Follow up to Two-obligations-with-one-Mass Debate

Last week, the Immaculate Conception fell on a Monday and the question was raised whether, in light of can. 1248 §1, one could satisfy both obligations by attending one Mass on Sunday evening. The canonist Dr. Peters put that question to rest rather thoroughly on his blog.

At the end of his post he made reference to a 1974 dubium to the Congregation of Clergy on the matter, which was included in the Bishops’ Committee on the Liturgy Newletter for that month. For completeness and in the hopes of putting this finally to rest especially for those who would like an authoritative statement on the matter, I post the text of the relevant part of that USCCB’s newsletter, as cited by Peters.
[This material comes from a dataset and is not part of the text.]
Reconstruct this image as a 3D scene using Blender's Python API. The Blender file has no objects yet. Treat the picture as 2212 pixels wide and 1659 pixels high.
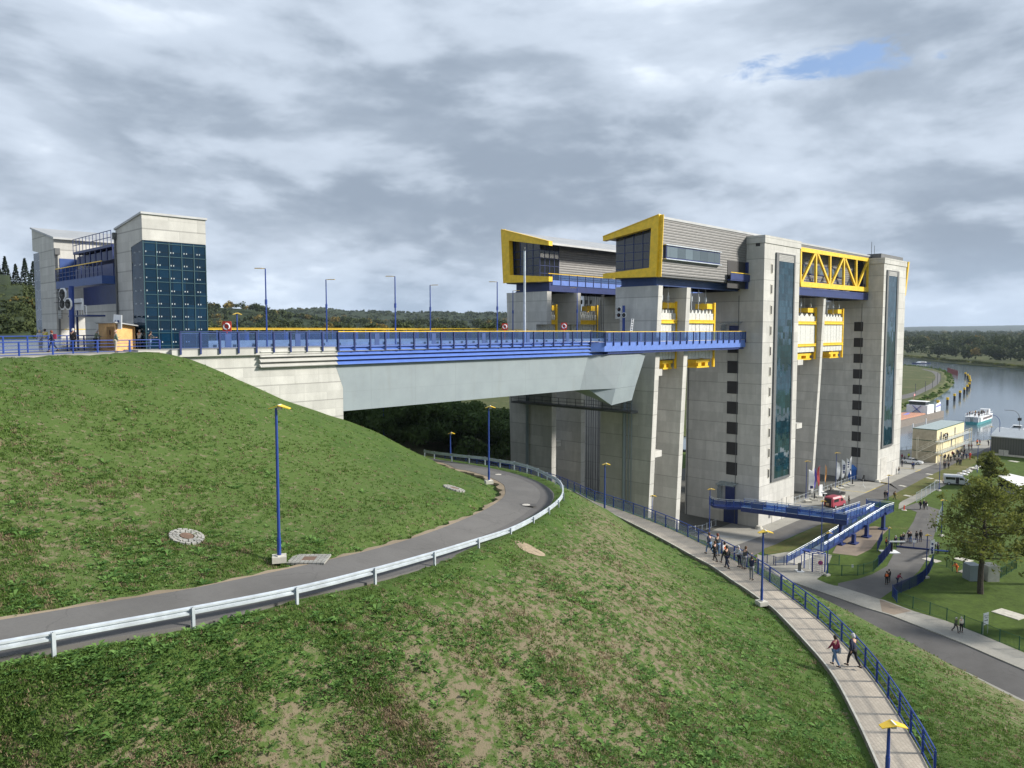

Perhaps, at some point I’ll hunt down the original dubium if I can, but it wouldn’t change anything.

Fulfillment of Holyday and Sunday Mass Precept

   In reply to inquiries it received, the Congregation for the Clergy clarified the matter of simultaneous fulfillment of holyday and Sunday obligations by attendance at the evening vigil mass.
   By way of example the following dubium was presented: “Whether the faithful who attend Mass on Saturday, 15 August, would fulfill the double precept of hearing Mass on Saturday, feast of the Assumption, and Sunday, 16 August”?
   The Congregation responded “Negative” to the above case and all analogous cases.
   The indult by which the faculty is given to fulfill the obligation of attending Mass on the evening of a Saturday or of a feast day of obligation is generally granted in view of rendering easier the fulfillment of such a precept, without prejudice of keeping every Lord’s Day holy.
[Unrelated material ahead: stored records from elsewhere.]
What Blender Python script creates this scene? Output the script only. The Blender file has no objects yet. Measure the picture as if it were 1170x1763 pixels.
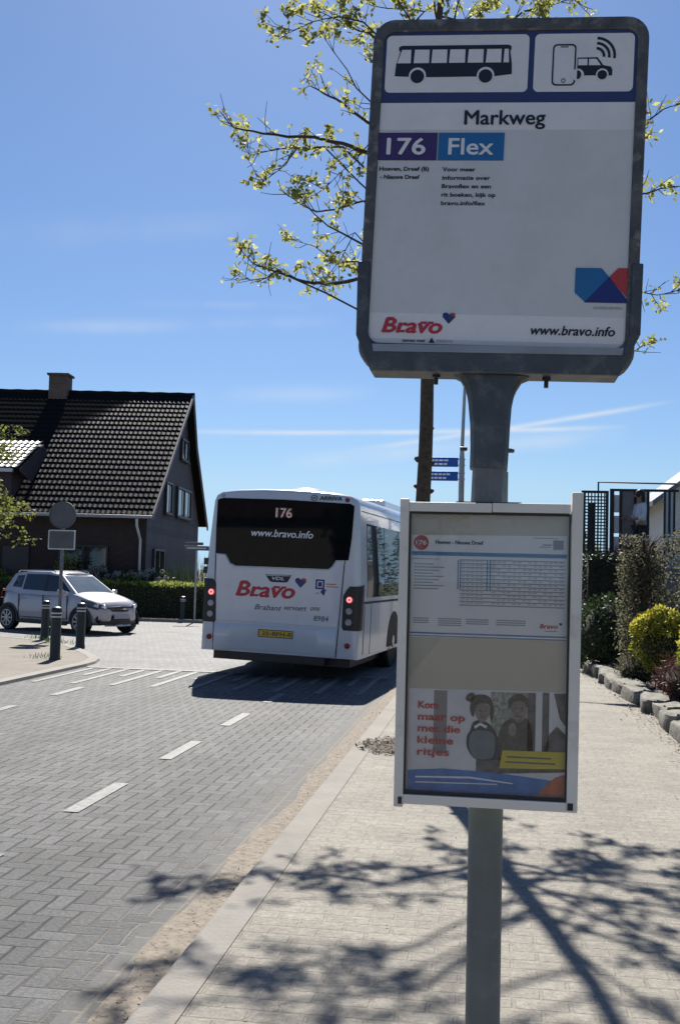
import bpy, bmesh, math, random
from mathutils import Vector, Matrix
R = math.radians
sc = bpy.context.scene
COL = sc.collection
# ------------------------------------------------------------------ camera, sky, sun, exposure
EYE = 1.65
cd = bpy.data.cameras.new('camera')
cam = bpy.data.objects.new('camera', cd); COL.objects.link(cam)
cd.sensor_fit = 'VERTICAL'; cd.angle = 2*math.atan(881.5/1890.0)
cd.clip_start = .05; cd.clip_end = 3000
PITCH = math.atan(103.5/1890.0)
cam.matrix_world = Matrix.Translation((0, 0, EYE)) @ Matrix.Rotation(R(8), 4, 'Z') @ Matrix.Rotation(math.pi/2+PITCH, 4, 'X') @ Matrix.Rotation(.026, 4, 'Z')
sc.camera = cam
SUN_EL, SUN_AZ = R(43.5), R(10)          # sun ahead of the camera, a little left of the street's direction
w = bpy.data.worlds.new('World'); sc.world = w; w.use_nodes = True
nt = w.node_tree; nt.nodes.clear()
sky = nt.nodes.new('ShaderNodeTexSky'); sky.sky_type = 'NISHITA'; sky.sun_disc = False
sky.sun_elevation = SUN_EL; sky.sun_rotation = -SUN_AZ
sky.air_density = 1.0; sky.dust_density = .35; sky.ozone_density = 2.6; sky.altitude = 0
bg = nt.nodes.new('ShaderNodeBackground'); bg.inputs['Strength'].default_value = .051
wo = nt.nodes.new('ShaderNodeOutputWorld')
nt.links.new(bg.outputs[0], wo.inputs[0])
def wmath(op, a, b=None, c=None):
    n = nt.nodes.new('ShaderNodeMath'); n.operation = op
    for i, v in enumerate((a, b, c)):
        if v is None: continue
        if isinstance(v, (int, float)): n.inputs[i].default_value = v
        else: nt.links.new(v, n.inputs[i])
    return n.outputs[0]
tc = nt.nodes.new('ShaderNodeTexCoord')
sep = nt.nodes.new('ShaderNodeSeparateXYZ'); nt.links.new(tc.outputs['Generated'], sep.inputs[0])
az = wmath('ARCTAN2', sep.outputs[0], sep.outputs[1])          # 0 = along the street, + = right
el = wmath('ARCSINE', sep.outputs[2])
nz = nt.nodes.new('ShaderNodeTexNoise'); nz.inputs['Scale'].default_value = 9; nz.inputs['Detail'].default_value = 6
nt.links.new(tc.outputs['Generated'], nz.inputs[0])
def streak(a0, e0, slope, width, a_min, a_max, amp):
    d = wmath('SUBTRACT', el, wmath('ADD', e0, wmath('MULTIPLY', wmath('SUBTRACT', az, a0), slope)))
    d = wmath('ADD', d, wmath('MULTIPLY', wmath('SUBTRACT', nz.outputs[0], .5), width*1.2))
    gss = wmath('POWER', 2.718, wmath('MULTIPLY', wmath('POWER', wmath('ABSOLUTE', wmath('DIVIDE', d, width)), 2), -1))
    m1 = wmath('SMOOTH_MIN', wmath('MAXIMUM', wmath('MULTIPLY', wmath('SUBTRACT', az, a_min), 14), 0), 1, .3)
    m2 = wmath('SMOOTH_MIN', wmath('MAXIMUM', wmath('MULTIPLY', wmath('SUBTRACT', a_max, az), 14), 0), 1, .3)
    n2 = wmath('MINIMUM', wmath('MAXIMUM', wmath('MULTIPLY', wmath('SUBTRACT', nz.outputs[0], .3), 3), 0), 1)
    return wmath('MULTIPLY', wmath('MULTIPLY', wmath('MULTIPLY', gss, amp*1.4), wmath('MULTIPLY', m1, m2)), n2)
tot = None
for args in ((-.14, .127, .03, .0022, -.40, .12, .55), (.02, .135, .16, .0022, -.14, .16, .5), (-.30, .216, .07, .006, -.44, -.14, .2),
             (-.27, .236, .03, .0035, -.34, -.16, .2), (-.2, .16, .06, .007, -.33, -.10, .18), (-.1, .108, .1, .007, -.2, .12, .3), (-.3, .30, .12, .012, -.5, -.2, .1)):
    s_ = streak(*args); tot = s_ if tot is None else wmath('ADD', tot, s_)
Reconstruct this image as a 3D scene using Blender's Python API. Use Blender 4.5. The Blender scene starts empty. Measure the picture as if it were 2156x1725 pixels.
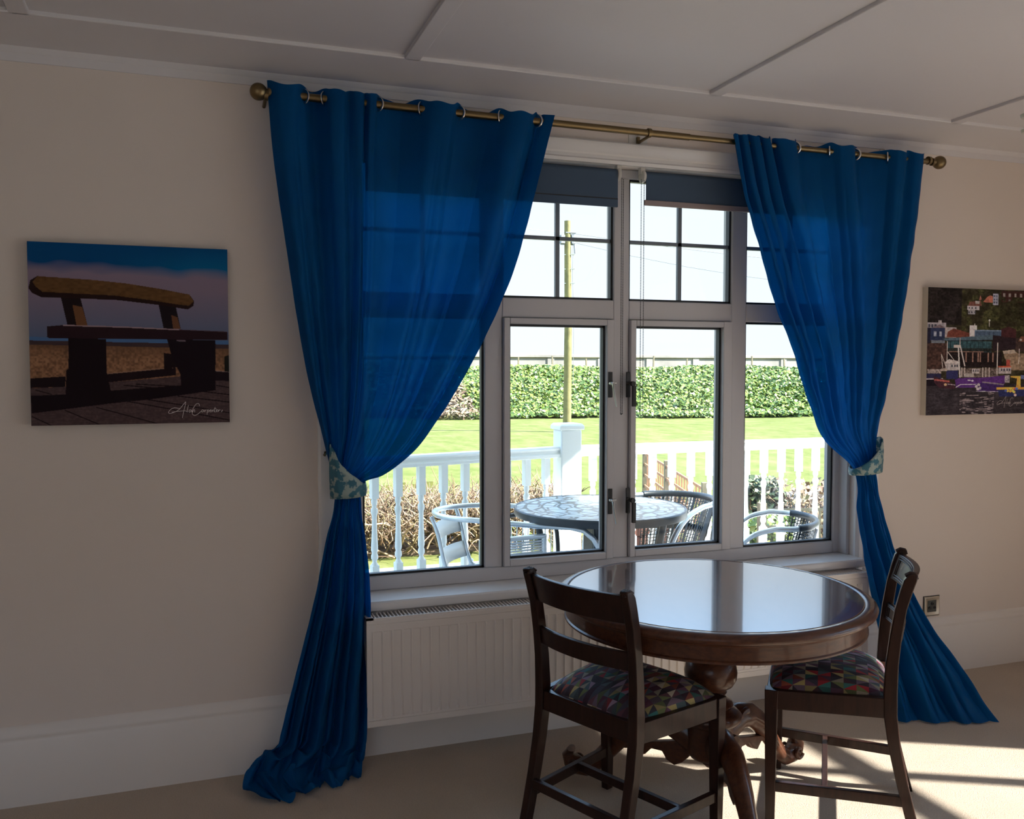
import bpy, bmesh, math, random
import numpy as np
from mathutils import Vector, Matrix
from math import sin, cos, pi, radians, atan2, hypot, sqrt

S = bpy.context.scene
COL = S.collection
random.seed(7)
rng = np.random.default_rng(11)

# ---------------------------------------------------------------- camera
cam_d = bpy.data.cameras.new('camera')
cam = bpy.data.objects.new('camera', cam_d)
COL.objects.link(cam)
cam.location = (0.0, -3.1, 1.365)
cam.rotation_euler = (radians(90 - 2.65), 0, radians(-19.5))
cam_d.sensor_width = 36
cam_d.lens = 36 * 1883.0 / 2156
cam_d.clip_start = 0.02
cam_d.clip_end = 400
S.camera = cam

# ---------------------------------------------------------------- sky, sun, exposure
W = bpy.data.worlds.new('sky')
S.world = W
W.use_nodes = True
wn = W.node_tree.nodes
wl = W.node_tree.links
wn.clear()
w_out = wn.new('ShaderNodeOutputWorld')
w_bg = wn.new('ShaderNodeBackground')
w_tc = wn.new('ShaderNodeTexCoord')
w_sep = wn.new('ShaderNodeSeparateXYZ')
w_ramp = wn.new('ShaderNodeValToRGB')
wl.new(w_tc.outputs['Generated'], w_sep.inputs[0])
wl.new(w_sep.outputs['Z'], w_ramp.inputs[0])
SKY_K = 4.8
cr = w_ramp.color_ramp
cr.interpolation = 'EASE'
cr.elements[0].position = 0.0
cr.elements[0].color = (1.06 / SKY_K, 1.15 / SKY_K, 1.25 / SKY_K, 1)
cr.elements[1].position = 1.0
cr.elements[1].color = (0.42, 0.56, 0.80, 1)
e = cr.elements.new(0.20); e.color = (1.03 / SKY_K, 1.12 / SKY_K, 1.22 / SKY_K, 1)
e = cr.elements.new(0.34); e.color = (0.38, 0.58, 0.86, 1)
wl.new(w_ramp.outputs[0], w_bg.inputs[0])
w_bg.inputs[1].default_value = SKY_K
wl.new(w_bg.outputs[0], w_out.inputs[0])

sun_d = bpy.data.lights.new('sun', 'SUN')
sun_d.energy = 27.0
sun_d.angle = radians(0.9)
sun_d.color = (1.0, 0.95, 0.88)
sun = bpy.data.objects.new('sun', sun_d)
COL.objects.link(sun)
SUN_DIR = Vector((-0.885, 0.465, -0.70)).normalized()
sun.rotation_euler = SUN_DIR.to_track_quat('-Z', 'Y').to_euler()
sun.location = (8, -6, 7)

S.view_settings.view_transform = 'Standard'
S.view_settings.look = 'None'
S.view_settings.exposure = 0.0
S.view_settings.gamma = 1.0
S.view_settings.use_curve_mapping = False
S.cycles.use_denoising = True
S.cycles.max_bounces = 10
S.cycles.diffuse_bounces = 6
S.cycles.transparent_max_bounces = 24
S.cycles.caustics_reflective = False
S.cycles.caustics_refractive = False
S.cycles.sample_clamp_indirect = 6.0


# ================================================================ helpers
class MB:
    def __init__(s):
        s.v = []; s.f = []

    def add(s, vs, fs):
        o = len(s.v)
        s.v.extend([tuple(p) for p in vs])
        s.f.extend([tuple(i + o for i in f) for f in fs])
        return s

    def box(s, x0, x1, y0, y1, z0, z1, m=None):
        P = [(x0, y0, z0), (x1, y0, z0), (x1, y1, z0), (x0, y1, z0), (x0, y0, z1), (x1, y0, z1), (x1, y1, z1), (x0, y1, z1)]
        if m is not None: P = [tuple(m @ Vector(p)) for p in P]
        return s.add(P, [(0, 3, 2, 1), (4, 5, 6, 7), (0, 1, 5, 4), (1, 2, 6, 5), (2, 3, 7, 6), (3, 0, 4, 7)])

    def bar(s, a, b, w, h, up=(0, 0, 1)):
        a = Vector(a); b = Vector(b); d = (b - a); L = d.length; d.normalize()
        sd = d.cross(Vector(up))
        if sd.length < 1e-4: sd = d.cross(Vector((1, 0, 0)))
        sd.normalize(); u = sd.cross(d)
        P = []
        for q in (a, b):
            for i, j in ((-1, -1), (1, -1), (1, 1), (-1, 1)):
                P.append(q + sd * (w / 2 * i) + u * (h / 2 * j))
        return s.add(P, [(0, 1, 2, 3), (7, 6, 5, 4), (0, 4, 5, 1), (1, 5, 6, 2), (2, 6, 7, 3), (3, 7, 4, 0)])

    def loft(s, rings, caps=True, closed=False):
        n = len(rings[0]); o = len(s.v); m = len(rings)
        for r in rings: s.v.extend([tuple(p) for p in r])
        for i in range(m - 1 + (1 if closed else 0)):
            a = o + i * n; b = o + ((i + 1) % m) * n
            for j in range(n):
                k = (j + 1) % n
                s.f.append((a + j, a + k, b + k, b + j))
        if caps and not closed:
            s.f.append(tuple(o + j for j in reversed(range(n))))
            s.f.append(tuple(o + (m - 1) * n + j for j in range(n)))
        return s

    def tube(s, path, r, n=10, closed=False, caps=True, flat=1.0):
        P = [Vector(p) for p in path]; m = len(P)
        rr = r if hasattr(r, '__len__') else [r] * m
        T = []
        for i in range(m):
            if closed: t = P[(i + 1) % m] - P[i - 1]
            else: t = P[min(i + 1, m - 1)] - P[max(i - 1, 0)]
            T.append(t.normalized() if t.length > 1e-9 else Vector((0, 0, 1)))
        ref = Vector((0, 0, 1)) if abs(T[0].z) < .9 else Vector((1, 0, 0))
        N = T[0].cross(ref).normalized()
        rings = []
        for i in range(m):
            N = (N - T[i] * N.dot(T[i])).normalized()
            B = T[i].cross(N)
            rings.append([P[i] + (N * cos(2 * pi * j / n) + B * sin(2 * pi * j / n) * flat) * rr[i] for j in range(n)])
        return s.loft(rings, caps, closed)

    def lathe(s, prof, c=(0, 0, 0), n=32, caps=True):
        rings = [[(c[0] + r * cos(2 * pi * j / n), c[1] + r * sin(2 * pi * j / n), c[2] + z) for j in range(n)] for r, z in prof]
        return s.loft(rings, caps)

    def prism(s, poly, fn, d0, d1):
        a = [fn(p[0], p[1], d0) for p in poly]; b = [fn(p[0], p[1], d1) for p in poly]
        return s.loft([a, b])

    def grid(s, G, closed_u=False):
        nv, nu = G.shape[:2]; o = len(s.v)
        s.v.extend(map(tuple, G.reshape(-1, 3).tolist()))
        for i in range(nv - 1):
            for j in range(nu - (0 if closed_u else 1)):
                k = (j + 1) % nu
                s.f.append((o + i * nu + j, o + i * nu + k, o + (i + 1) * nu + k, o + (i + 1) * nu + j))
        return s

    def build(s, name, mat, parent=None, bevel=0, seg=2, sharp=38, subsurf=0, solid=0):
        me = bpy.data.meshes.new(name)
        me.from_pydata(s.v, [], s.f)
        bm = bmesh.new(); bm.from_mesh(me)
        bmesh.ops.recalc_face_normals(bm, faces=bm.faces)
        lim = radians(sharp)
        for ed in bm.edges:
            if len(ed.link_faces) == 2 and ed.calc_face_angle(0) > lim: ed.smooth = False
        for f in bm.faces: f.smooth = True
        bm.to_mesh(me); bm.free()
        if mat: me.materials.append(mat)
        o = bpy.data.objects.new(name, me); COL.objects.link(o)
        if parent: o.parent = parent
        if solid:
            md = o.modifiers.new('solid', 'SOLIDIFY'); md.thickness = solid; md.offset = 0
        if bevel:
            md = o.modifiers.new('bevel', 'BEVEL'); md.width = bevel; md.segments = seg; md.limit_method = 'ANGLE'; md.angle_limit = radians(40)
            md.harden_normals = False
        if subsurf:
            md = o.modifiers.new('sub', 'SUBSURF'); md.levels = subsurf; md.render_levels = subsurf
        return o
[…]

(BCL Newsletter  vol. 10, n. 11 (Nov 1974); reprinted in USCCB, 35 Years of the BCL Newsletter, p. 450.)

One’s ability to fulfill the obligation to attend Mass on the preceding evening is now, obviously, a matter of law and not of indult, but the point of the last paragraph remains: the object is to make it easier to fulfill one’s obligations, not eliminate one’s obligations.